Written instruction
Leave out the pictures; transcribe all else exactly.

Data segment

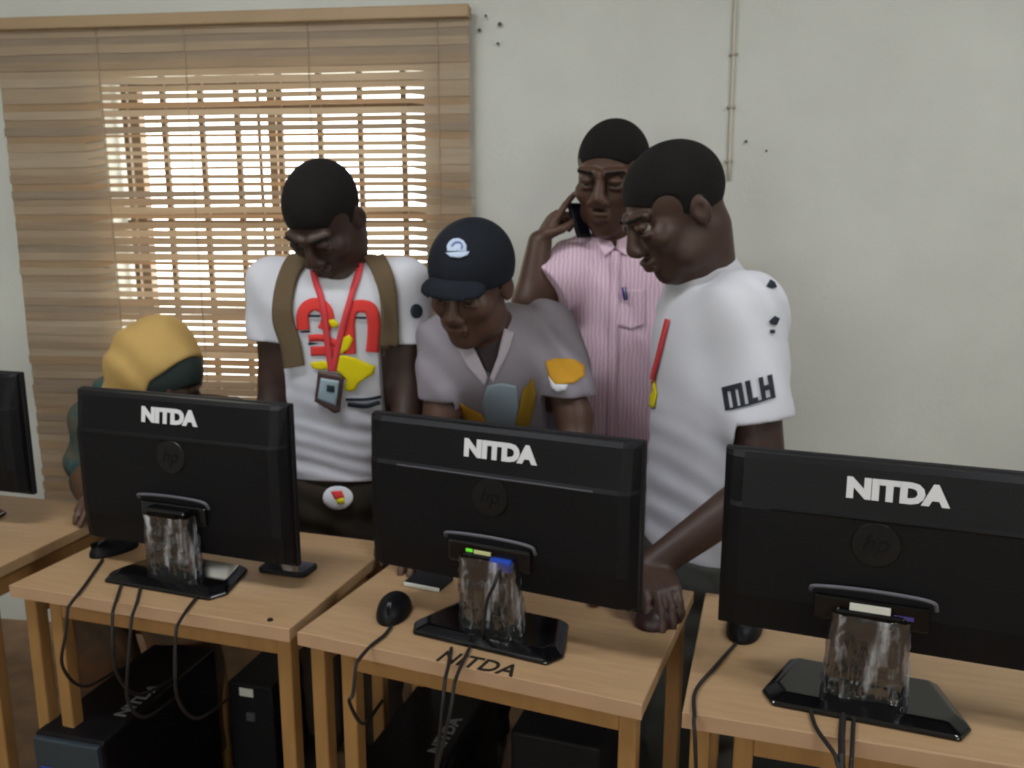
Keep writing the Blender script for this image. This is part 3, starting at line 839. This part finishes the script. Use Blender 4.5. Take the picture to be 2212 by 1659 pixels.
# sleeves end level; the trunk goes on down to the hem
X, Y_, Z = F.ax[0][:, None, None], F.ax[1][None, :, None], F.ax[2][None, None, :]
side = (X < at(640, 740, 2.05)[0]) | (X > at(842, 740, 2.05)[0])
F.v = np.where(side, np.maximum(F.v, zc - Z), F.v).astype(np.float32)
F.cut((0, 0, at(730, 1036, 2.0)[2]), (0, 0, -1))
F.ell(H.p(0, -.03, -.125) * [1, 1, 0] + [0, -.01, at(735, 583, 1.95)[2]], (.062, .075, .045), None, .01, 's')
tee = F.build('tshirt', TEE, pb); bv = bvh_of(tee)
for pth, wd in (([(656, 712), (655, 682), (664, 664), (684, 657), (703, 667), (709, 690), (700, 712)], 27), ([(668, 730), (696, 729), (716, 736), (733, 748)], 15), ([(672, 758), (700, 757), (728, 758)], 20),
                ([(756, 764), (754, 720), (754, 690), (762, 667), (781, 661), (800, 667), (807, 690), (807, 720), (803, 760)], 27)):
    decal('chest_digit', strip(pth, wd), bv, RED, tee)
for q in ([(668, 679), (694, 679), (694, 684), (668, 684)], [(768, 683), (792, 683), (792, 688), (768, 688)], [(668, 738), (690, 741), (668, 745)], [(650, 714), (671, 712), (671, 717), (654, 718)]): decal('digit_shadow', [q], bv, INK, tee, off=.0045)
for q in ([(712, 690), (722, 688), (733, 697), (730, 707), (716, 704)], [(742, 728), (756, 722), (764, 732), (755, 752), (738, 764), (726, 766), (732, 750)],
                       [(672, 782), (700, 778), (716, 784), (722, 770), (745, 766), (770, 772), (794, 784), (810, 790), (806, 806), (790, 816), (776, 826), (768, 842), (754, 844), (746, 838), (750, 820), (738, 806), (720, 795), (690, 797), (676, 794)]): decal('yellow_shape', [q], bv, YEL, tee, off=.005)
decal('small_print', [strip([(748, 862), (790, 862), (822, 856)], 5)[0]] + strip([(748, 862), (790, 862), (822, 856)], 6)[1:], bv, INK, tee)
decal('small_print', strip([(752, 872), (790, 876), (820, 868)], 9), bv, INK, tee)
decal('sleeve_badge', [[(893 + 14 * math.cos(t_), 668 + 17 * math.sin(t_)) for t_ in np.linspace(0, 2 * math.pi, 14, endpoint=False)] if False else [(898 + 13 * math.cos(t_), 672 + 16 * math.sin(t_)) for t_ in np.linspace(0, 2 * math.pi, 14, endpoint=False)]], bv, INK, tee)
TRB = mat('dark_olive_trousers', (54, 46, 38), .85, .2, bump=.15, bscale=30, var=.2, vscale=10)
tr = trousers(pb, np.array([-.77, 2.09, .80]), np.array([-.64, 2.09, .80]), np.array([-.79, 2.12, 0]), np.array([-.62, 2.10, 0]), TRB, .90, .105)
bt = bvh_of(tr)
decal('round_patch', [[(731 + 33 * math.cos(t_), 1074 + 25 * math.sin(t_)) for t_ in np.linspace(0, 2 * math.pi, 18, endpoint=False)]], bt, WHITEP, tr, off=.003)
decal('patch_mark', [[(716, 1062), (740, 1060), (746, 1074), (726, 1078)]], bt, RED, tr, off=.0055)
decal('patch_mark', [[(728, 1076), (744, 1074), (746, 1086), (732, 1087)]], bt, YEL, tr, off=.0055)
shoes(pb, [(-.79, 2.12, 0), (-.62, 2.10, 0)], (0, -1, 0))
# lanyard and card
LAN = mat('red_lanyard', (206, 58, 66), .7)
idb = empty('id_badge', (0, 0, 0), 0, 'identity card in a dark holder on a red lanyard round the neck', 'badge')
decal('lanyard', strip([(676, 575), (684, 610), (696, 645), (704, 690), (712, 760), (718, 800)], 13), bv, LAN, idb, off=.006)
decal('lanyard', strip([(782, 560), (774, 600), (760, 640), (745, 690), (730, 760), (722, 800)], 13), bv, LAN, idb, off=.006)
cpx = [(692, 798), (738, 806), (747, 812), (736, 888), (726, 890), (682, 866)]
decal('card_holder', [cpx], bv, mat('brown_holder', (74, 52, 48), .4), idb, off=.010, thick=.006)
decal('card', [[(698, 812), (738, 818), (730, 874), (690, 858)]], bv, mat('blue_grey_card', (150, 170, 180), .4), idb, off=.0165)
decal('card_photo', [[(712, 826), (728, 828), (726, 844), (710, 841)]], bv, INK, idb, off=.019)
# backpack
OLV = mat('olive_webbing', (98, 82, 62), .85, .2, bump=.1, bscale=80)
bp_ = empty('backpack', (0, 0, 0), 0, 'backpack with olive brown shoulder straps worn over the white T-shirt', 'backpack')
decal('shoulder_strap', strip([(655, 556), (630, 590), (617, 640), (616, 690), (632, 742), (640, 790)], 40), bv, OLV, bp_, off=.006, thick=.007)
decal('shoulder_strap', strip([(800, 548), (826, 590), (838, 640), (842, 700), (840, 770)], 40), bv, OLV, bp_, off=.006, thick=.007)
F = Field((-.90, 2.05, .88), (-.52, 2.45, 1.46), .008); F.rbox((-.715, 2.25, 1.15), (.115, .07, .21), None, .05); F.rbox((-.715, 2.33, 1.08), (.085, .025, .11), None, .02, .02)
F.build('bag_body', OLV, bp_)

# ---------- C: man with a dark cap leaning over the middle monitor
pc = person('person in a dark cap and grey shirt leaning forward behind the middle monitor', None)
H = Head(at(1018, 614, 1.86), rot(-16, 20, 4), 1.06)
shL, shR = at(962, 738, 1.97), at(1185, 712, 2.02); elL, elR = at(958, 880, 1.93), at(1240, 900, 1.93)
wrL, wrR = np.array([-.42, 1.80, .81]), np.array([-.06, 1.78, .81]); nk = at(1052, 735, 1.96)
hL, hR = np.array([-.31, 2.20, .86]), np.array([-.17, 2.20, .86])
F = Field(*box_of([H.c, wrL, wrR, shL, shR, elL, elR], .19), .005)
add_head(F, H, nk); add_torso(F, shL, shR, lerp(shL, hL, .4), lerp(shR, hR, .4), .08, .07, .05)
for s_, e_, w_ in ((shL, elL, wrL), (shR, elR, wrR)): F.chain([s_, e_, w_], [.050, .041, .029], .02)
add_hand(F, wrL, (.05, -.9, -.35), (0, -.3, -1), -1, (12, 12, 12, 14)); add_hand(F, wrR, (-.05, -.9, -.35), (0, -.3, -1), 1, (12, 12, 12, 14))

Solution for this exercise
Keep writing the Blender script for this image. This is part 3, starting at line 839. This part finishes the script. Use Blender 4.5. Take the picture to be 2212 by 1659 pixels.
# sleeves end level; the trunk goes on down to the hem
X, Y_, Z = F.ax[0][:, None, None], F.ax[1][None, :, None], F.ax[2][None, None, :]
side = (X < at(640, 740, 2.05)[0]) | (X > at(842, 740, 2.05)[0])
F.v = np.where(side, np.maximum(F.v, zc - Z), F.v).astype(np.float32)
F.cut((0, 0, at(730, 1036, 2.0)[2]), (0, 0, -1))
F.ell(H.p(0, -.03, -.125) * [1, 1, 0] + [0, -.01, at(735, 583, 1.95)[2]], (.062, .075, .045), None, .01, 's')
tee = F.build('tshirt', TEE, pb); bv = bvh_of(tee)
for pth, wd in (([(656, 712), (655, 682), (664, 664), (684, 657), (703, 667), (709, 690), (700, 712)], 27), ([(668, 730), (696, 729), (716, 736), (733, 748)], 15), ([(672, 758), (700, 757), (728, 758)], 20),
                ([(756, 764), (754, 720), (754, 690), (762, 667), (781, 661), (800, 667), (807, 690), (807, 720), (803, 760)], 27)):
    decal('chest_digit', strip(pth, wd), bv, RED, tee)
for q in ([(668, 679), (694, 679), (694, 684), (668, 684)], [(768, 683), (792, 683), (792, 688), (768, 688)], [(668, 738), (690, 741), (668, 745)], [(650, 714), (671, 712), (671, 717), (654, 718)]): decal('digit_shadow', [q], bv, INK, tee, off=.0045)
for q in ([(712, 690), (722, 688), (733, 697), (730, 707), (716, 704)], [(742, 728), (756, 722), (764, 732), (755, 752), (738, 764), (726, 766), (732, 750)],
                       [(672, 782), (700, 778), (716, 784), (722, 770), (745, 766), (770, 772), (794, 784), (810, 790), (806, 806), (790, 816), (776, 826), (768, 842), (754, 844), (746, 838), (750, 820), (738, 806), (720, 795), (690, 797), (676, 794)]): decal('yellow_shape', [q], bv, YEL, tee, off=.005)
decal('small_print', [strip([(748, 862), (790, 862), (822, 856)], 5)[0]] + strip([(748, 862), (790, 862), (822, 856)], 6)[1:], bv, INK, tee)
decal('small_print', strip([(752, 872), (790, 876), (820, 868)], 9), bv, INK, tee)
decal('sleeve_badge', [[(893 + 14 * math.cos(t_), 668 + 17 * math.sin(t_)) for t_ in np.linspace(0, 2 * math.pi, 14, endpoint=False)] if False else [(898 + 13 * math.cos(t_), 672 + 16 * math.sin(t_)) for t_ in np.linspace(0, 2 * math.pi, 14, endpoint=False)]], bv, INK, tee)
TRB = mat('dark_olive_trousers', (54, 46, 38), .85, .2, bump=.15, bscale=30, var=.2, vscale=10)
tr = trousers(pb, np.array([-.77, 2.09, .80]), np.array([-.64, 2.09, .80]), np.array([-.79, 2.12, 0]), np.array([-.62, 2.10, 0]), TRB, .90, .105)
bt = bvh_of(tr)
decal('round_patch', [[(731 + 33 * math.cos(t_), 1074 + 25 * math.sin(t_)) for t_ in np.linspace(0, 2 * math.pi, 18, endpoint=False)]], bt, WHITEP, tr, off=.003)
decal('patch_mark', [[(716, 1062), (740, 1060), (746, 1074), (726, 1078)]], bt, RED, tr, off=.0055)
decal('patch_mark', [[(728, 1076), (744, 1074), (746, 1086), (732, 1087)]], bt, YEL, tr, off=.0055)
shoes(pb, [(-.79, 2.12, 0), (-.62, 2.10, 0)], (0, -1, 0))
# lanyard and card
LAN = mat('red_lanyard', (206, 58, 66), .7)
idb = empty('id_badge', (0, 0, 0), 0, 'identity card in a dark holder on a red lanyard round the neck', 'badge')
decal('lanyard', strip([(676, 575), (684, 610), (696, 645), (704, 690), (712, 760), (718, 800)], 13), bv, LAN, idb, off=.006)
decal('lanyard', strip([(782, 560), (774, 600), (760, 640), (745, 690), (730, 760), (722, 800)], 13), bv, LAN, idb, off=.006)
cpx = [(692, 798), (738, 806), (747, 812), (736, 888), (726, 890), (682, 866)]
decal('card_holder', [cpx], bv, mat('brown_holder', (74, 52, 48), .4), idb, off=.010, thick=.006)
decal('card', [[(698, 812), (738, 818), (730, 874), (690, 858)]], bv, mat('blue_grey_card', (150, 170, 180), .4), idb, off=.0165)
decal('card_photo', [[(712, 826), (728, 828), (726, 844), (710, 841)]], bv, INK, idb, off=.019)
# backpack
OLV = mat('olive_webbing', (98, 82, 62), .85, .2, bump=.1, bscale=80)
bp_ = empty('backpack', (0, 0, 0), 0, 'backpack with olive brown shoulder straps worn over the white T-shirt', 'backpack')
decal('shoulder_strap', strip([(655, 556), (630, 590), (617, 640), (616, 690), (632, 742), (640, 790)], 40), bv, OLV, bp_, off=.006, thick=.007)
decal('shoulder_strap', strip([(800, 548), (826, 590), (838, 640), (842, 700), (840, 770)], 40), bv, OLV, bp_, off=.006, thick=.007)
F = Field((-.90, 2.05, .88), (-.52, 2.45, 1.46), .008); F.rbox((-.715, 2.25, 1.15), (.115, .07, .21), None, .05); F.rbox((-.715, 2.33, 1.08), (.085, .025, .11), None, .02, .02)
F.build('bag_body', OLV, bp_)

# ---------- C: man with a dark cap leaning over the middle monitor
pc = person('person in a dark cap and grey shirt leaning forward behind the middle monitor', None)
H = Head(at(1018, 614, 1.86), rot(-16, 20, 4), 1.06)
shL, shR = at(962, 738, 1.97), at(1185, 712, 2.02); elL, elR = at(958, 880, 1.93), at(1240, 900, 1.93)
wrL, wrR = np.array([-.42, 1.80, .81]), np.array([-.06, 1.78, .81]); nk = at(1052, 735, 1.96)
hL, hR = np.array([-.31, 2.20, .86]), np.array([-.17, 2.20, .86])
F = Field(*box_of([H.c, wrL, wrR, shL, shR, elL, elR], .19), .005)
add_head(F, H, nk); add_torso(F, shL, shR, lerp(shL, hL, .4), lerp(shR, hR, .4), .08, .07, .05)
for s_, e_, w_ in ((shL, elL, wrL), (shR, elR, wrR)): F.chain([s_, e_, w_], [.050, .041, .029], .02)
add_hand(F, wrL, (.05, -.9, -.35), (0, -.3, -1), -1, (12, 12, 12, 14)); add_hand(F, wrR, (-.05, -.9, -.35), (0, -.3, -1), 1, (12, 12, 12, 14))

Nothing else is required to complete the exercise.